Required task:
Output only the lines running from the line bearing "Keep writing the" through the line bearing "-1)), gm, kind='structure')", character for character.

Extracted entries:
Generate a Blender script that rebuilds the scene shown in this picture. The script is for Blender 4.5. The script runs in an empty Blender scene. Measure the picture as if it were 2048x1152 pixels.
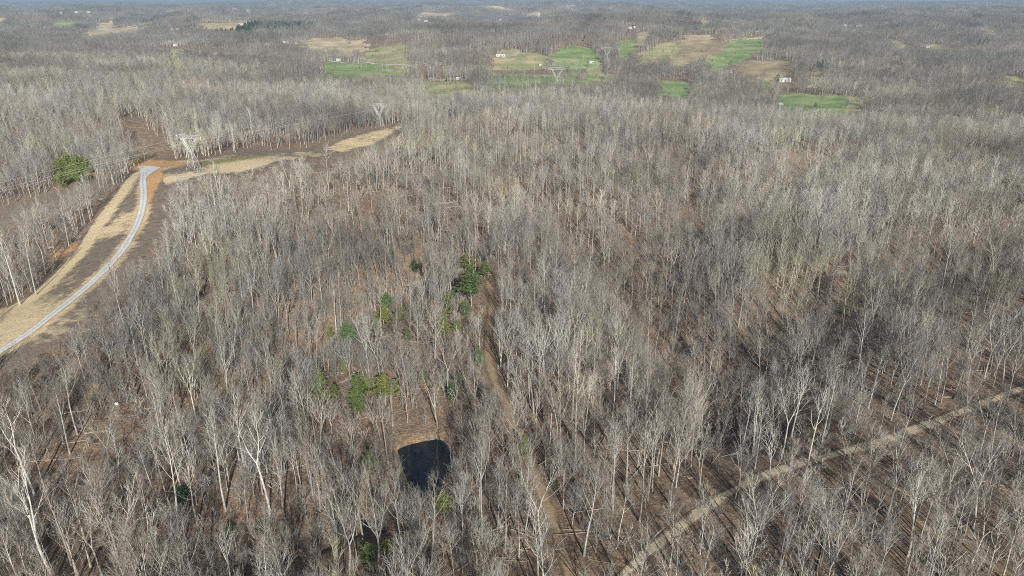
...
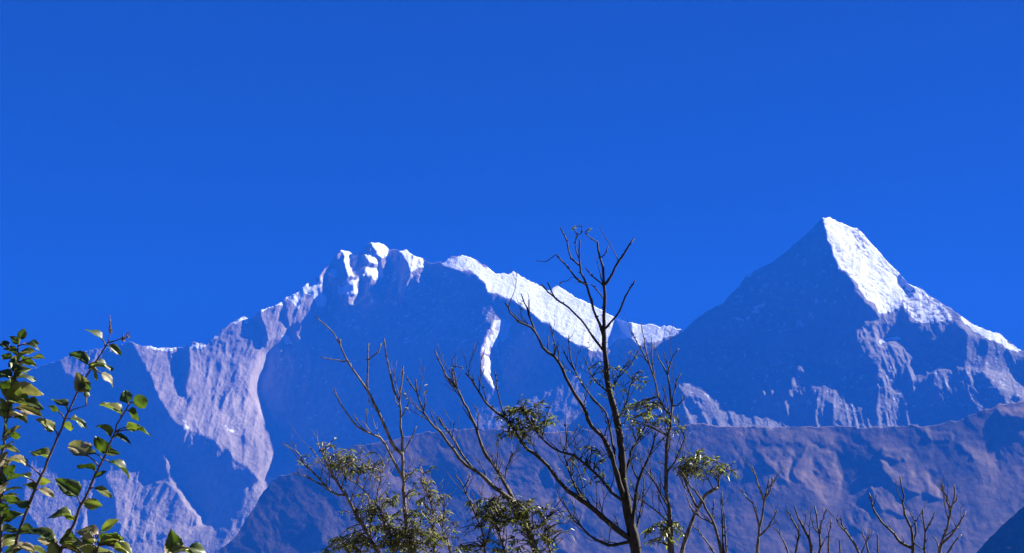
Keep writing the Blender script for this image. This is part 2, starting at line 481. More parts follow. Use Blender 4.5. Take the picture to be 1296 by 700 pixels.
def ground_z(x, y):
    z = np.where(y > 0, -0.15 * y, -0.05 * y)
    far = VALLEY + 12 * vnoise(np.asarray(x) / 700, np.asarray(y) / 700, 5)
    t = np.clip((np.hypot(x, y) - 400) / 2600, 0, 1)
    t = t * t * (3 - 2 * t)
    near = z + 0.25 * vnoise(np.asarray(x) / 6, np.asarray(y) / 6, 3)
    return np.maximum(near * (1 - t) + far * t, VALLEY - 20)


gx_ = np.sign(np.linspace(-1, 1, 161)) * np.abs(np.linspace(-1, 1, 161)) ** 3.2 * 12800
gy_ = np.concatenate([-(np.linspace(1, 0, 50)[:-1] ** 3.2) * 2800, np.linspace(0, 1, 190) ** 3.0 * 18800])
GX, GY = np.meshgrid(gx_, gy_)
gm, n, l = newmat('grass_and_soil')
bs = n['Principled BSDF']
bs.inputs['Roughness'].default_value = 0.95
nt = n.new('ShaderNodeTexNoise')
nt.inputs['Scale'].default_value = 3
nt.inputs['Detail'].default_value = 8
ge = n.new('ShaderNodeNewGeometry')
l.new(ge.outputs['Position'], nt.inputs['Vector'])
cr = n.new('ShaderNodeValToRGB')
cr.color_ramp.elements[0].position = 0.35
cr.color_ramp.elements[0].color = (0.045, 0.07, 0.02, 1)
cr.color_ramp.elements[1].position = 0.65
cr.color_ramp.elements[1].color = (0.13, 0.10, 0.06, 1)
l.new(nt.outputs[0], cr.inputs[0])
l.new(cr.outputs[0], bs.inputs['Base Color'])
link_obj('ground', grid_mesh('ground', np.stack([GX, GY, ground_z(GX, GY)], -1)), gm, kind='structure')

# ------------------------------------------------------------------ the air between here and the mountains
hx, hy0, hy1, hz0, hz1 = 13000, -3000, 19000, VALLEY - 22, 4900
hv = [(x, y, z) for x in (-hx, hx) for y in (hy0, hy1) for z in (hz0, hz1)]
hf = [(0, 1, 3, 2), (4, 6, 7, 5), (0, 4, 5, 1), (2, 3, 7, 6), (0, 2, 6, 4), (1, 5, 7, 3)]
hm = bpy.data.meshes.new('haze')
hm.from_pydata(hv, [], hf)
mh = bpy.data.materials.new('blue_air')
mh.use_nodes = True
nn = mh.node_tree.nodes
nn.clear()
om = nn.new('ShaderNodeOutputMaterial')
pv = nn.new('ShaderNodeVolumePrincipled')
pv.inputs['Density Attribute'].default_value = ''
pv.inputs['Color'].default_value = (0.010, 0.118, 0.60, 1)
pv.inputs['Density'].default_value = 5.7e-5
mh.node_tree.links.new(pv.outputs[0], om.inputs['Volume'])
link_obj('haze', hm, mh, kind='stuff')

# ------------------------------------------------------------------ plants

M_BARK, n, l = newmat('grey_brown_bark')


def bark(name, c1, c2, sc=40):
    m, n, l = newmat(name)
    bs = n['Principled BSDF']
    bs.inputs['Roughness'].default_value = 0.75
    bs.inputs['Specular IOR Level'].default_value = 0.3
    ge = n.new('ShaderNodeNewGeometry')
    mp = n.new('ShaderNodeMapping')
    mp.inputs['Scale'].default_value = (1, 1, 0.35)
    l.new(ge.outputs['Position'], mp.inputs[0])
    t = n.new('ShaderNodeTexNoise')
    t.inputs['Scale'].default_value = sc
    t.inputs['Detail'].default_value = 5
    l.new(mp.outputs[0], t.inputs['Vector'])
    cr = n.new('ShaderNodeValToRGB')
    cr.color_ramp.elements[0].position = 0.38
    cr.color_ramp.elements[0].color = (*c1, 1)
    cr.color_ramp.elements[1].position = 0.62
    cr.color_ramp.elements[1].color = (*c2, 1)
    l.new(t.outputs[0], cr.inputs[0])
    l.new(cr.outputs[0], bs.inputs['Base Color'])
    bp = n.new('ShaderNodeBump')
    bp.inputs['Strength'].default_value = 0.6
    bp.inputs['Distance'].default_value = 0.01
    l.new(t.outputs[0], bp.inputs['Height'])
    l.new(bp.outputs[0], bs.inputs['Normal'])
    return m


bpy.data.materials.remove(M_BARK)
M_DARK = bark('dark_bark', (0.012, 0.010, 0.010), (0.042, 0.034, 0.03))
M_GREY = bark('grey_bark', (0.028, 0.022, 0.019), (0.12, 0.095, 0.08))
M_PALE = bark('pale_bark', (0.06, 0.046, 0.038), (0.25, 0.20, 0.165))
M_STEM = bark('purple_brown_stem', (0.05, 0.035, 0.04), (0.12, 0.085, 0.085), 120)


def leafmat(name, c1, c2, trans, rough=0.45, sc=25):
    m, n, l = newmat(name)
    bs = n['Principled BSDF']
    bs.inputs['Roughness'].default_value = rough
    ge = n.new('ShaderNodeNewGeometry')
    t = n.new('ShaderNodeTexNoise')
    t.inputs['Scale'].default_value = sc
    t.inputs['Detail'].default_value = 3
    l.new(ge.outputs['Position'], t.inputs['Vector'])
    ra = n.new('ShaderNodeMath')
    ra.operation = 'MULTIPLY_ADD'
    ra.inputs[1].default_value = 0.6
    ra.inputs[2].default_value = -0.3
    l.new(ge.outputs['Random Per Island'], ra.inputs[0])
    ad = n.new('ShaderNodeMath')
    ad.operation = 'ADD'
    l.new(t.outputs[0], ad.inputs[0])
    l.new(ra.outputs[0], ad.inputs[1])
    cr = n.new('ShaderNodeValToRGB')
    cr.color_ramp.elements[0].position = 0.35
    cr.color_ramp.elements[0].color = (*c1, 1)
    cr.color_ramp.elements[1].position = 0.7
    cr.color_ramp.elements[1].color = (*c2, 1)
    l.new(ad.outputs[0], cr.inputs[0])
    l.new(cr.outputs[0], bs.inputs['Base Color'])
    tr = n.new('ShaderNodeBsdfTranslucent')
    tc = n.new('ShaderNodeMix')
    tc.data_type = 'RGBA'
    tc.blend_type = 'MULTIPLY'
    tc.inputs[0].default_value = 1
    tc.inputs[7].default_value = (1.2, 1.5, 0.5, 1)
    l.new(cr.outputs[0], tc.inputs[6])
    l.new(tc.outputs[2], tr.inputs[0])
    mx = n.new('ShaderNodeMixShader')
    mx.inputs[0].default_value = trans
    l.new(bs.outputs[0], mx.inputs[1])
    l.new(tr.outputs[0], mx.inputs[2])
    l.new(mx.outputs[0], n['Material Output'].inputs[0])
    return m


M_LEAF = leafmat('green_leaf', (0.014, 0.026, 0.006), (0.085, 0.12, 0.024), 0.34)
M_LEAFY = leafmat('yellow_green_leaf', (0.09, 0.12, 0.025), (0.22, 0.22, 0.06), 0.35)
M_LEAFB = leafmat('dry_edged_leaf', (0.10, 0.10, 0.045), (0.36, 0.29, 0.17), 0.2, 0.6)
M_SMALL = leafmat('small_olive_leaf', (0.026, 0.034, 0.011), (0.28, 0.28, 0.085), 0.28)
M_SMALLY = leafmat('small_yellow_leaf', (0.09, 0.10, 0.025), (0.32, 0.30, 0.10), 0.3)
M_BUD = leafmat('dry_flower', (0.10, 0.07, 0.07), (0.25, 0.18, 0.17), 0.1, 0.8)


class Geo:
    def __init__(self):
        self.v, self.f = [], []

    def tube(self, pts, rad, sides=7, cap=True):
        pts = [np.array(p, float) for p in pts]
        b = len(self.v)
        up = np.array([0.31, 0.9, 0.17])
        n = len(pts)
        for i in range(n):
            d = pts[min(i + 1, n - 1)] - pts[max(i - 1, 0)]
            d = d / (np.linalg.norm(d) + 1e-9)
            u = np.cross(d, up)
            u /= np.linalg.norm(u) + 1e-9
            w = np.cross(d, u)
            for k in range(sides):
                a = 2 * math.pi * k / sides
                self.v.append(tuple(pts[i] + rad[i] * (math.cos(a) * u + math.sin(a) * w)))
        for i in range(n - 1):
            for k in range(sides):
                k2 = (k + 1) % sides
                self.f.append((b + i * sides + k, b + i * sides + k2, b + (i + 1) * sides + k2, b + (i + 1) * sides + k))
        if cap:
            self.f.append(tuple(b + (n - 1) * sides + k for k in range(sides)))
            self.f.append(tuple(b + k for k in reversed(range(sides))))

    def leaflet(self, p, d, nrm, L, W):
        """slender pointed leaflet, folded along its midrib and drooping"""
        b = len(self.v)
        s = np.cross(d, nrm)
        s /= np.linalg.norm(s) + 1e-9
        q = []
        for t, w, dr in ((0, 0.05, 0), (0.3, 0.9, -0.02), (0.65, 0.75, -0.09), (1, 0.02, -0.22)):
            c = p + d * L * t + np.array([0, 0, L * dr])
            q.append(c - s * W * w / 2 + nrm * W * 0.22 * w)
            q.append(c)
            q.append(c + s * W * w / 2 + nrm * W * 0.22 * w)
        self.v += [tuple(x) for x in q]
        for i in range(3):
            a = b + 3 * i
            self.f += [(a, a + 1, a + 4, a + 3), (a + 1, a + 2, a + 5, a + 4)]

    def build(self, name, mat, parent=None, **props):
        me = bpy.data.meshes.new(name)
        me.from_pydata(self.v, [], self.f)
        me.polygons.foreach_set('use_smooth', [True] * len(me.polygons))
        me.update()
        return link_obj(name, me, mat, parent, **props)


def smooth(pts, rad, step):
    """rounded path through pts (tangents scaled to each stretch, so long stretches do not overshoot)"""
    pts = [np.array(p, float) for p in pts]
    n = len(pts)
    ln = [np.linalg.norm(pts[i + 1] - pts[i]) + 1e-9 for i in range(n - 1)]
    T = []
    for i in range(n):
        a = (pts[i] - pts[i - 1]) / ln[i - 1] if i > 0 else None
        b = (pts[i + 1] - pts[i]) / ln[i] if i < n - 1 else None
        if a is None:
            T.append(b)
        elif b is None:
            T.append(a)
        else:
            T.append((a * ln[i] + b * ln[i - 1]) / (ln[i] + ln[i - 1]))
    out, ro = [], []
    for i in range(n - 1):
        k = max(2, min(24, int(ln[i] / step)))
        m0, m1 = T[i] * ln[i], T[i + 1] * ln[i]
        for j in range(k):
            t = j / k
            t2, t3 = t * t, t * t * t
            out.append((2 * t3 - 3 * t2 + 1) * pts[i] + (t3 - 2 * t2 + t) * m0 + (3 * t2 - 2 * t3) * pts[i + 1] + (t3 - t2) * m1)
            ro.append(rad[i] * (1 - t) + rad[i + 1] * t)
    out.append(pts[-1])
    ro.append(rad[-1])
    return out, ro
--
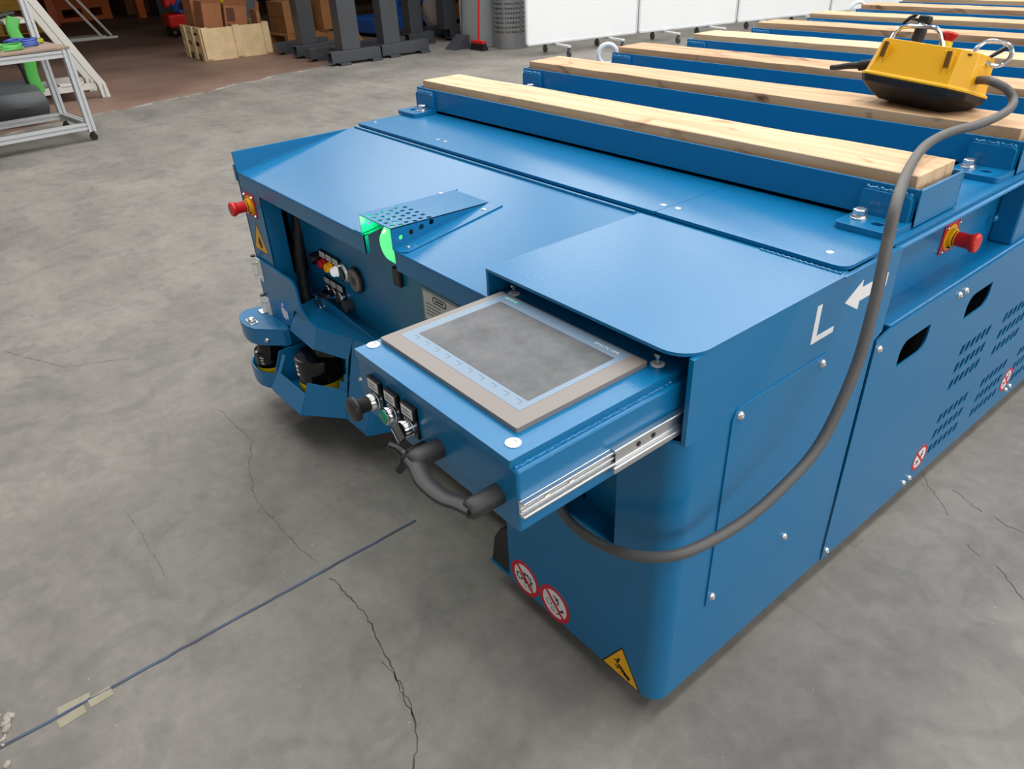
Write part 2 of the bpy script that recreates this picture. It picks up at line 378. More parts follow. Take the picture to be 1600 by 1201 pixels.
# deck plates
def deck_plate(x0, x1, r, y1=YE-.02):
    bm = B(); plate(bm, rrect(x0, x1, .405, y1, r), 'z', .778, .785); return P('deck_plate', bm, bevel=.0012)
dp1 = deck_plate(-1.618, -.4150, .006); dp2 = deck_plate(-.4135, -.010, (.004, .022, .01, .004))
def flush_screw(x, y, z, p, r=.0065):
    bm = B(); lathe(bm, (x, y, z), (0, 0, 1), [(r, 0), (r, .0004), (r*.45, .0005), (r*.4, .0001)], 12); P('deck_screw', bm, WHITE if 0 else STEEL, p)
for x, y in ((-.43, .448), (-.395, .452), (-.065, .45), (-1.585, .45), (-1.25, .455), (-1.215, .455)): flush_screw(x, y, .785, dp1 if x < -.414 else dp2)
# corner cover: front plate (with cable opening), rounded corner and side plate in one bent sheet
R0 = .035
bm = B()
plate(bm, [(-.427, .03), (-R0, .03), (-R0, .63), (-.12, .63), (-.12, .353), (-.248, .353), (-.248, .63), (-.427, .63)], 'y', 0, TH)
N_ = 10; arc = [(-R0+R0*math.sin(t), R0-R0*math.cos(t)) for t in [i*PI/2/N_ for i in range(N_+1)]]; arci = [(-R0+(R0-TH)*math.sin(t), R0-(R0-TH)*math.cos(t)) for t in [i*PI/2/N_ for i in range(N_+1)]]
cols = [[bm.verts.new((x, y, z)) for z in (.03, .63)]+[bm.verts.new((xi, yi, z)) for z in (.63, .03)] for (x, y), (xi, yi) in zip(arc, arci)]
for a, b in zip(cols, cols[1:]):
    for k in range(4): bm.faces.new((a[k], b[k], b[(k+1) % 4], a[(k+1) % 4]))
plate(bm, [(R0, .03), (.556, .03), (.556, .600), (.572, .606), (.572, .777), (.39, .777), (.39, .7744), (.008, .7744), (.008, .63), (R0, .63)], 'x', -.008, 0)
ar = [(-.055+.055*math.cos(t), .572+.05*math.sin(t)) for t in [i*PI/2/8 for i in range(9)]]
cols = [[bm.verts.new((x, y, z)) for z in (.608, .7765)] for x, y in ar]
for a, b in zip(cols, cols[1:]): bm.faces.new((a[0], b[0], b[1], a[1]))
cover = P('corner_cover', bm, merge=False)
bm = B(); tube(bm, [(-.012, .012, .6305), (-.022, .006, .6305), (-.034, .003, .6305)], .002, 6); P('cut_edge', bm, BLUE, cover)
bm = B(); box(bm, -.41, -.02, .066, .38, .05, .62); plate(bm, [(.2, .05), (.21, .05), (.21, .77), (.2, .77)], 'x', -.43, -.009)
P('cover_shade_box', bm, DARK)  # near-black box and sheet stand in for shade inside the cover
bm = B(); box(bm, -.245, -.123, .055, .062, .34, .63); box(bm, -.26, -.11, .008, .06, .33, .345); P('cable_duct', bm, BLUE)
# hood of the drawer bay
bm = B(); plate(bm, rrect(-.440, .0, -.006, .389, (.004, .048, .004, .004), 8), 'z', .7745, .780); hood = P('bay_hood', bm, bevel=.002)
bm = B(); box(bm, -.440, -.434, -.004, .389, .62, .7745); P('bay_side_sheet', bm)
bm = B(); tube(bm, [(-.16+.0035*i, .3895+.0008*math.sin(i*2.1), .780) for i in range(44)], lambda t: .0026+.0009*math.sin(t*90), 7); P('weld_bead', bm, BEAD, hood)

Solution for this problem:
Keep writing the Blender script for this image. This is part 2, starting at line 481. More parts follow. Use Blender 4.5. Take the picture to be 1296 by 700 pixels.
def ground_z(x, y):
    z = np.where(y > 0, -0.15 * y, -0.05 * y)
    far = VALLEY + 12 * vnoise(np.asarray(x) / 700, np.asarray(y) / 700, 5)
    t = np.clip((np.hypot(x, y) - 400) / 2600, 0, 1)
    t = t * t * (3 - 2 * t)
    near = z + 0.25 * vnoise(np.asarray(x) / 6, np.asarray(y) / 6, 3)
    return np.maximum(near * (1 - t) + far * t, VALLEY - 20)


gx_ = np.sign(np.linspace(-1, 1, 161)) * np.abs(np.linspace(-1, 1, 161)) ** 3.2 * 12800
gy_ = np.concatenate([-(np.linspace(1, 0, 50)[:-1] ** 3.2) * 2800, np.linspace(0, 1, 190) ** 3.0 * 18800])
GX, GY = np.meshgrid(gx_, gy_)
gm, n, l = newmat('grass_and_soil')
bs = n['Principled BSDF']
bs.inputs['Roughness'].default_value = 0.95
nt = n.new('ShaderNodeTexNoise')
nt.inputs['Scale'].default_value = 3
nt.inputs['Detail'].default_value = 8
ge = n.new('ShaderNodeNewGeometry')
l.new(ge.outputs['Position'], nt.inputs['Vector'])
cr = n.new('ShaderNodeValToRGB')
cr.color_ramp.elements[0].position = 0.35
cr.color_ramp.elements[0].color = (0.045, 0.07, 0.02, 1)
cr.color_ramp.elements[1].position = 0.65
cr.color_ramp.elements[1].color = (0.13, 0.10, 0.06, 1)
l.new(nt.outputs[0], cr.inputs[0])
l.new(cr.outputs[0], bs.inputs['Base Color'])
link_obj('ground', grid_mesh('ground', np.stack([GX, GY, ground_z(GX, GY)], -1)), gm, kind='structure')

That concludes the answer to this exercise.